I can find practically no redeeming qualities about this film at all. The plot, centering around a success-driven early-20th century oil man (Daniel Day-Lewis), is only vaguely interesting. The first half is just a series of the same, tired "independent businessman tries to make deals" storyline that we've not only seen dozens of times, but is patently boring. I nearly fell asleep during most of it. Then it turns into "independent businessman becomes malicious psychopath" that is so utterly repulsive, I just wanted the ruddy thing to end. I don't think I've looked at my watch more times during any film, ever, just praying for the closing credits! The only thing that kept me seated in the theater was inertia …

The pacing is terrible. This is a film that could use a good 45-minute edit. There's no need to have this movie two and a half hours long, it says all it can possibly say (which isn't very much) in a lot less than that. But it just gurgles along like oil seeping out of the ground: slimy, filthy, and repulsive.

The characters were practically devoid of any interest whatsoever. I can't remember any that had any redeeming qualities. Day-Lewis' character was vaguely pitiable for a while, but then becomes just a sordid pile of hate and intensely unlikable. The son is mildly interesting, more so after a tragedy takes his hearing, but then is cast aside and so mishandled by the writers he almost becomes a write-off. Then there's a preacher, such an insane caricature (even by anti-religious Hollywood standards) he's instantly unbelievable and just ridiculous. I found nothing "fascinating" about any of these people, nor of the actors who portrayed them.

This isn't a case of "I can't tolerate evil characters". I just can't tolerate evil characters who are simply caricatures of evil characters! They aren't Gordon Gecko or Alex from "Clockwork Orange" or the cast of "Pulp Fiction". These are one-trick characters, whose only trick is repulsiveness, something they (admittedly and unashamedly) excel at.

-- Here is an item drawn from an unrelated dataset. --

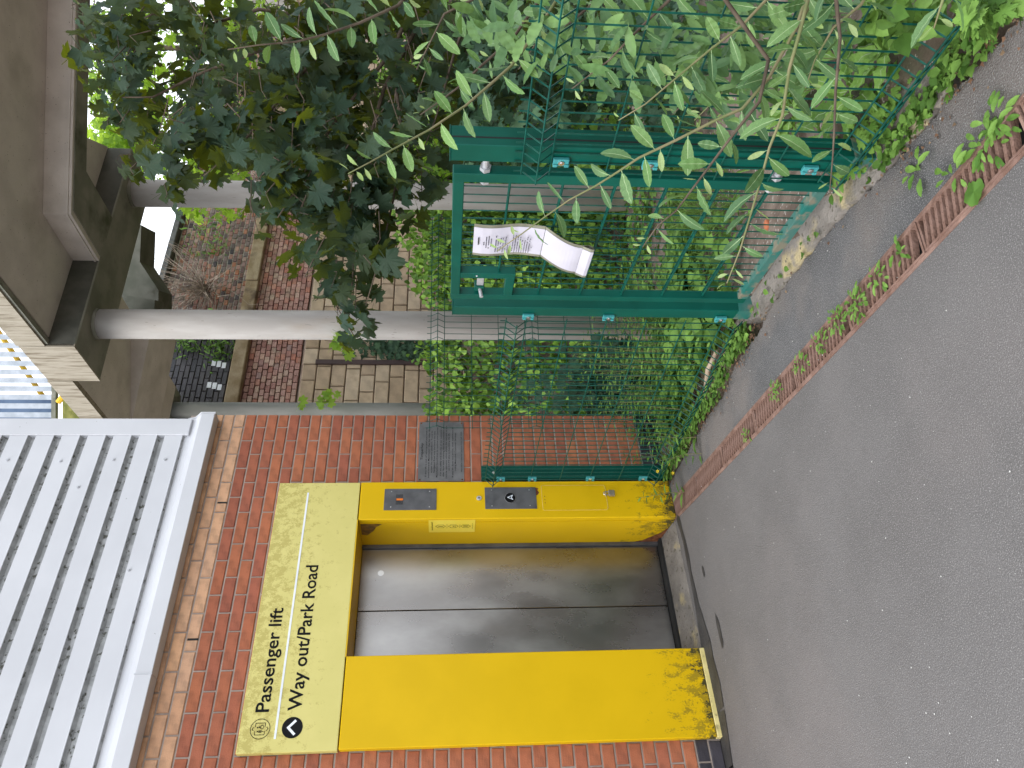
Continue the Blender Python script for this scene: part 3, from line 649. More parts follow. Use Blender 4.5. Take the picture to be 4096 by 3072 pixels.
# ------------------------------------------------------------------ drain
dn = thing('drain_channel', 'rusty slotted iron drain running diagonally across the path to the lift', 'drain')
DLEN = 6.1; ang = math.atan2(ddir.y, ddir.x)
dn.location = (DR[0].x, DR[0].y, 0); dn.rotation_euler = (0, 0, ang)   # local x along the drain towards the camera
sgn = 1 if (Matrix.Rotation(ang, 2) @ Vector((0, 1))).dot(dper) > 0 else -1
Y0, Y1 = (0, W_DR * sgn) if sgn > 0 else (W_DR * sgn, 0)
b = MB(); b.box(-.02, DLEN, Y0 + .012, Y1 - .012, -.12, -.045); b.build('channel_bed', m_dark, dn)
for y0, y1 in ((Y0 + .001, Y0 + .014), (Y1 - .014, Y1 - .001)): b = MB(); b.box(-.02, DLEN, y0, y1, -.09, .003); b.build('channel_edge', m_rust, dn)
def bar_mesh():
    q = MB(); l = Y1 - Y0 - .034; s = .30 * l
    for y0, y1 in ((0, l),):
        q.hexa([(0, y0, -.022), (.0155, y0, -.022), (.0155 + .028, y1, -.022), (.028, y1, -.022), (.0015, y0, 0), (.014, y0, 0), (.014 + .028, y1, 0), (.0295, y1, 0)])
    # small anti-slip studs
    for f in (.22, .5, .78):
        q.disc((.006 + .028 * f, l * f, 0), (0, 0, 1), .0035, 6, .0018)
    return q.mesh('bar', m_rust)
bmesh_ = bar_mesh()
x = 0.; gi = 0
while x < DLEN - .02:
    g_ = MB(); tilt = .006 if gi in (5, 6) else random.uniform(-.001, .002)
    g_.box(x + .003, x + .497, Y0 + .015, Y0 + .021, -.02, .001); g_.box(x + .003, x + .497, Y1 - .021, Y1 - .015, -.02, .001)
    g_.box(x + .003, x + .012, Y0 + .021, Y1 - .021, -.02, .0005); g_.box(x + .488, x + .497, Y0 + .021, Y1 - .021, -.02, .0005)
    go = g_.build('grate', m_rust, dn); go.location.z = tilt
    n = 20
    if x < 5.2:
        for k in range(15):
            put('bar', bmesh_, go, (x + .010 + k * .0295, Y0 + .017, random.uniform(-.0012, .0008)))
    x += .5; gi += 1
tag(dn)

# damp tar joint in front of the lift
b = MB()
def wn(u, n): return (-.228 + u * .7705 + n * .6374, 5.6 + u * .6374 - n * .7705)
TR = [(*wn(u, n), w) for u, n, w in [(-.88, .05, .03), (-.92, .06, .045), (-1.0, .075, .03), (-1.1, .085, .038), (-1.2, .08, .045), (-1.3, .07, .036), (-1.4, .07, .045), (-1.5, .065, .05), (-1.58, .06, .08), (-1.66, .055, .10), (-1.75, .05, .13), (-1.85, .048, .12), (-2.0, .048, .14), (-2.12, .048, .12), (-2.25, .03, .11), (-2.4, .01, .10), (-2.8, .0, .11), (-3.3, .0, .1)]]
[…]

And the music! I don't think I've heard a ghastlier soundtrack on a major motion picture in my entire life. Whomever did the score doesn't understand anything about cues or setting mood or anything that goes into making a good film score. It's a cacophony of ill-timed, poorly mixed, angry themes. This score suits this film like iron nails on a chalkboard suits a memorial service.

About the only redeeming feature of this film are the period set design and costume pieces. There's also a terrific sequence involving an oil derrick fire. It does give the sense of the time period. But this is such a small part of the film, it's not enough to redeem it.

Looking back on this entire, miserable experience that is "There Will Be Blood", I can only say, with all seriousness, that everyone associated with this terrible motion picture, including those who rave about how terrific it is, needs to take a serious look at their own lives. If anyone I knew actually said "this is a good movie", I would instantly recommend counseling for what must obviously be severe depression. I could not even fathom reducing myself to a state so wretched that "There Will Be Blood" would be considered, by me, to be a creative endeavor! This film is a cry for serious, serious help.

I think the members of the Academy have gone completely nutters if they consider any part of "There Will Be Blood" is even vaguely worthy of an Oscar nomination. I consider it pure garbage.